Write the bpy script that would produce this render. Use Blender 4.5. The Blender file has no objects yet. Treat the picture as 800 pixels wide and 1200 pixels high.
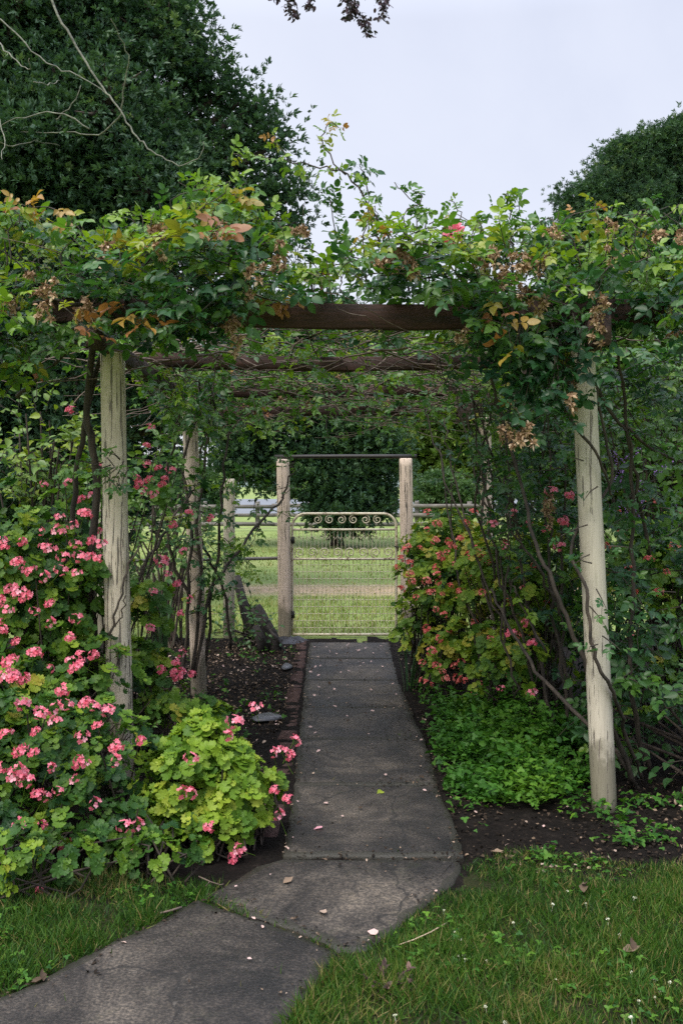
import bpy, math, random
import numpy as np
random.seed(11)
rng = np.random.default_rng(11)
S = bpy.context.scene
COL = S.collection
F, H, HY = 1167.0, 1.55, 565.0          # focal length in photo pixels, eye height (m), row of the horizon

def P(px, py, d):
    return np.array([(px - 400.0) / F * d, d, H - (py - HY) / F * d])
def G(px, py, z=0.0):
    return P(px, py, F * (H - z) / (py - HY))
def proj(p):
    p = np.asarray(p, float)
    return np.stack([400 + F * p[..., 0] / p[..., 1], HY + F * (H - p[..., 2]) / p[..., 1]], -1)
def nrm(a):
    a = np.asarray(a, float)
    return a / (np.linalg.norm(a, axis=-1, keepdims=True) + 1e-9)
def U(a, b, n=None):
    return rng.uniform(a, b, n)

# ------------------------------------------------------------------ mesh builder
class MB:
    def __init__(self):
        self.v, self.l, self.s, self.r, self.m, self.n = [], [], [], [], [], 0
    def add(self, v, faces, rnd=0.5, mat=0):
        v = np.asarray(v, float).reshape(-1, 3)
        self.v.append(v)
        self.l.append(np.array([i for f in faces for i in f], np.int64) + self.n)
        self.s.append(np.array([len(f) for f in faces], np.int64))
        self.r.append(np.full(len(faces), rnd, float)); self.m.append(np.full(len(faces), mat, np.int64))
        self.n += len(v)
    def scatter(self, tpl, M, T, rnd, mat=0):
        tv, tl, ts = tpl
        M = np.asarray(M, float); T = np.asarray(T, float)
        N = len(T)
        if N == 0: return
        v = np.einsum('nij,kj->nki', M, tv) + T[:, None, :]
        self.v.append(v.reshape(-1, 3))
        self.l.append((tl[None, :] + (np.arange(N) * len(tv))[:, None] + self.n).ravel())
        self.s.append(np.tile(ts, N))
        self.r.append(np.repeat(np.broadcast_to(np.asarray(rnd, float), (N,)), len(ts)))
        self.m.append(np.full(N * len(ts), mat, np.int64))
        self.n += N * len(tv)
    def tube(self, pts, rad, n=6, rnd=0.5, mat=0, cap=True, wob=0.0):
        pts = np.asarray(pts, float); k = len(pts)
        rad = np.broadcast_to(np.asarray(rad, float), (k,))
        t = np.empty_like(pts); t[1:-1] = pts[2:] - pts[:-2]; t[0] = pts[1] - pts[0]; t[-1] = pts[-1] - pts[-2]
        t /= np.sqrt((t*t).sum(1, keepdims=True)) + 1e-9
        ref = np.eye(3)[np.argmin(np.abs(t).max(0))]
        x = np.stack([t[:,1]*ref[2]-t[:,2]*ref[1], t[:,2]*ref[0]-t[:,0]*ref[2], t[:,0]*ref[1]-t[:,1]*ref[0]], -1)
        x /= np.sqrt((x*x).sum(1, keepdims=True)) + 1e-9
        y = np.stack([t[:,1]*x[:,2]-t[:,2]*x[:,1], t[:,2]*x[:,0]-t[:,0]*x[:,2], t[:,0]*x[:,1]-t[:,1]*x[:,0]], -1)
        a = np.arange(n) / n * 2 * math.pi
        rr = np.repeat(rad[:, None], n, 1)
        if wob: rr = rr * (1 + wob*rng.normal(size=n)) * (1 + wob*.5*rng.normal(size=(k, n)))
        v = pts[:, None] + (np.cos(a)*rr)[..., None]*x[:, None] + (np.sin(a)*rr)[..., None]*y[:, None]
        i, j = np.arange(k-1)[:, None]*n, np.arange(n)[None]; j2 = (j+1) % n
        l = np.stack([i+j, i+j2, i+n+j2, i+n+j], -1).ravel(); s = np.full((k-1)*n, 4, np.int64)
        if cap:
            l = np.concatenate([l, np.arange(n)[::-1], (k-1)*n+np.arange(n)]); s = np.concatenate([s, [n, n]])
        self.v.append(v.reshape(-1, 3)); self.l.append(l + self.n); self.s.append(s); self.n += k*n
        self.r.append(np.full(len(s), rnd, float)); self.m.append(np.full(len(s), mat, np.int64))
    def box(self, c, s, rnd=0.5, mat=0, jit=0.0, bev=0.0, rot=None):
        c = np.asarray(c, float); hx, hy, hz = np.asarray(s, float) / 2
        b = bev
        v = []
        for z, k in ((-hz, b), (-hz + b, 0), (hz - b, 0), (hz, b)):
            for sx, sy in ((-1, -1), (1, -1), (1, 1), (-1, 1)):
                v.append((sx * (hx - k), sy * (hy - k), z))
        if b == 0: v = v[4:12]
        v = np.array(v) + rng.normal(size=(len(v), 3)) * jit
        if rot is not None: v = v @ np.asarray(rot).T
        L = len(v) // 4; f = [(3, 2, 1, 0), tuple(4*(L-1)+i for i in range(4))]
        for i in range(L - 1):
            for j in range(4): f.append((4*i+j, 4*i+(j+1) % 4, 4*(i+1)+(j+1) % 4, 4*(i+1)+j))
        self.add(v + c, f, rnd, mat)
    def build(self, name, mats, parent=None, smooth=False, origin=None):
        if parent is not None: off = np.array(parent['_o'])
        elif origin is not None: off = np.asarray(origin, float)
        else: off = np.zeros(3)
        me = bpy.data.meshes.new(name)
        if self.v:
            v = np.concatenate(self.v) - off; l = np.concatenate(self.l); s = np.concatenate(self.s)
            me.vertices.add(len(v)); me.vertices.foreach_set('co', v.ravel().astype(np.float32))
            me.loops.add(len(l)); me.loops.foreach_set('vertex_index', l.astype(np.int32))
            me.polygons.add(len(s))
            me.polygons.foreach_set('loop_start', np.concatenate([[0], np.cumsum(s)[:-1]]).astype(np.int32))
            a = me.attributes.new('rnd', 'FLOAT', 'FACE')
            a.data.foreach_set('value', np.clip(np.concatenate(self.r), 0, 1).astype(np.float32))
            me.polygons.foreach_set('material_index', np.concatenate(self.m).astype(np.int32))
            me.update(calc_edges=True)
            me.validate()
            if smooth: me.polygons.foreach_set('use_smooth', np.ones(len(me.polygons), bool))
        for m in (mats if isinstance(mats, (list, tuple)) else [mats]): me.materials.append(m)
        o = bpy.data.objects.new(name, me); COL.objects.link(o)
        if parent is not None: o.parent = parent
        elif origin is not None: o.location = off
        return o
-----
#### WHAT TO WORK ON
From the material above, copy everything exactly but the pictures.

#### TASK OUTPUT
Write the bpy script that would produce this render. Use Blender 4.5. The Blender file has no objects yet. Treat the picture as 800 pixels wide and 1200 pixels high.
import bpy, math, random
import numpy as np
random.seed(11)
rng = np.random.default_rng(11)
S = bpy.context.scene
COL = S.collection
F, H, HY = 1167.0, 1.55, 565.0          # focal length in photo pixels, eye height (m), row of the horizon

def P(px, py, d):
    return np.array([(px - 400.0) / F * d, d, H - (py - HY) / F * d])
def G(px, py, z=0.0):
    return P(px, py, F * (H - z) / (py - HY))
def proj(p):
    p = np.asarray(p, float)
    return np.stack([400 + F * p[..., 0] / p[..., 1], HY + F * (H - p[..., 2]) / p[..., 1]], -1)
def nrm(a):
    a = np.asarray(a, float)
    return a / (np.linalg.norm(a, axis=-1, keepdims=True) + 1e-9)
def U(a, b, n=None):
    return rng.uniform(a, b, n)

# ------------------------------------------------------------------ mesh builder
class MB:
    def __init__(self):
        self.v, self.l, self.s, self.r, self.m, self.n = [], [], [], [], [], 0
    def add(self, v, faces, rnd=0.5, mat=0):
        v = np.asarray(v, float).reshape(-1, 3)
        self.v.append(v)
        self.l.append(np.array([i for f in faces for i in f], np.int64) + self.n)
        self.s.append(np.array([len(f) for f in faces], np.int64))
        self.r.append(np.full(len(faces), rnd, float)); self.m.append(np.full(len(faces), mat, np.int64))
        self.n += len(v)
    def scatter(self, tpl, M, T, rnd, mat=0):
        tv, tl, ts = tpl
        M = np.asarray(M, float); T = np.asarray(T, float)
        N = len(T)
        if N == 0: return
        v = np.einsum('nij,kj->nki', M, tv) + T[:, None, :]
        self.v.append(v.reshape(-1, 3))
        self.l.append((tl[None, :] + (np.arange(N) * len(tv))[:, None] + self.n).ravel())
        self.s.append(np.tile(ts, N))
        self.r.append(np.repeat(np.broadcast_to(np.asarray(rnd, float), (N,)), len(ts)))
        self.m.append(np.full(N * len(ts), mat, np.int64))
        self.n += N * len(tv)
    def tube(self, pts, rad, n=6, rnd=0.5, mat=0, cap=True, wob=0.0):
        pts = np.asarray(pts, float); k = len(pts)
        rad = np.broadcast_to(np.asarray(rad, float), (k,))
        t = np.empty_like(pts); t[1:-1] = pts[2:] - pts[:-2]; t[0] = pts[1] - pts[0]; t[-1] = pts[-1] - pts[-2]
        t /= np.sqrt((t*t).sum(1, keepdims=True)) + 1e-9
        ref = np.eye(3)[np.argmin(np.abs(t).max(0))]
        x = np.stack([t[:,1]*ref[2]-t[:,2]*ref[1], t[:,2]*ref[0]-t[:,0]*ref[2], t[:,0]*ref[1]-t[:,1]*ref[0]], -1)
        x /= np.sqrt((x*x).sum(1, keepdims=True)) + 1e-9
        y = np.stack([t[:,1]*x[:,2]-t[:,2]*x[:,1], t[:,2]*x[:,0]-t[:,0]*x[:,2], t[:,0]*x[:,1]-t[:,1]*x[:,0]], -1)
        a = np.arange(n) / n * 2 * math.pi
        rr = np.repeat(rad[:, None], n, 1)
        if wob: rr = rr * (1 + wob*rng.normal(size=n)) * (1 + wob*.5*rng.normal(size=(k, n)))
        v = pts[:, None] + (np.cos(a)*rr)[..., None]*x[:, None] + (np.sin(a)*rr)[..., None]*y[:, None]
        i, j = np.arange(k-1)[:, None]*n, np.arange(n)[None]; j2 = (j+1) % n
        l = np.stack([i+j, i+j2, i+n+j2, i+n+j], -1).ravel(); s = np.full((k-1)*n, 4, np.int64)
        if cap:
            l = np.concatenate([l, np.arange(n)[::-1], (k-1)*n+np.arange(n)]); s = np.concatenate([s, [n, n]])
        self.v.append(v.reshape(-1, 3)); self.l.append(l + self.n); self.s.append(s); self.n += k*n
        self.r.append(np.full(len(s), rnd, float)); self.m.append(np.full(len(s), mat, np.int64))
    def box(self, c, s, rnd=0.5, mat=0, jit=0.0, bev=0.0, rot=None):
        c = np.asarray(c, float); hx, hy, hz = np.asarray(s, float) / 2
        b = bev
        v = []
        for z, k in ((-hz, b), (-hz + b, 0), (hz - b, 0), (hz, b)):
            for sx, sy in ((-1, -1), (1, -1), (1, 1), (-1, 1)):
                v.append((sx * (hx - k), sy * (hy - k), z))
        if b == 0: v = v[4:12]
        v = np.array(v) + rng.normal(size=(len(v), 3)) * jit
        if rot is not None: v = v @ np.asarray(rot).T
        L = len(v) // 4; f = [(3, 2, 1, 0), tuple(4*(L-1)+i for i in range(4))]
        for i in range(L - 1):
            for j in range(4): f.append((4*i+j, 4*i+(j+1) % 4, 4*(i+1)+(j+1) % 4, 4*(i+1)+j))
        self.add(v + c, f, rnd, mat)
    def build(self, name, mats, parent=None, smooth=False, origin=None):
        if parent is not None: off = np.array(parent['_o'])
        elif origin is not None: off = np.asarray(origin, float)
        else: off = np.zeros(3)
        me = bpy.data.meshes.new(name)
        if self.v:
            v = np.concatenate(self.v) - off; l = np.concatenate(self.l); s = np.concatenate(self.s)
            me.vertices.add(len(v)); me.vertices.foreach_set('co', v.ravel().astype(np.float32))
            me.loops.add(len(l)); me.loops.foreach_set('vertex_index', l.astype(np.int32))
            me.polygons.add(len(s))
            me.polygons.foreach_set('loop_start', np.concatenate([[0], np.cumsum(s)[:-1]]).astype(np.int32))
            a = me.attributes.new('rnd', 'FLOAT', 'FACE')
            a.data.foreach_set('value', np.clip(np.concatenate(self.r), 0, 1).astype(np.float32))
            me.polygons.foreach_set('material_index', np.concatenate(self.m).astype(np.int32))
            me.update(calc_edges=True)
            me.validate()
            if smooth: me.polygons.foreach_set('use_smooth', np.ones(len(me.polygons), bool))
        for m in (mats if isinstance(mats, (list, tuple)) else [mats]): me.materials.append(m)
        o = bpy.data.objects.new(name, me); COL.objects.link(o)
        if parent is not None: o.parent = parent
        elif origin is not None: o.location = off
        return o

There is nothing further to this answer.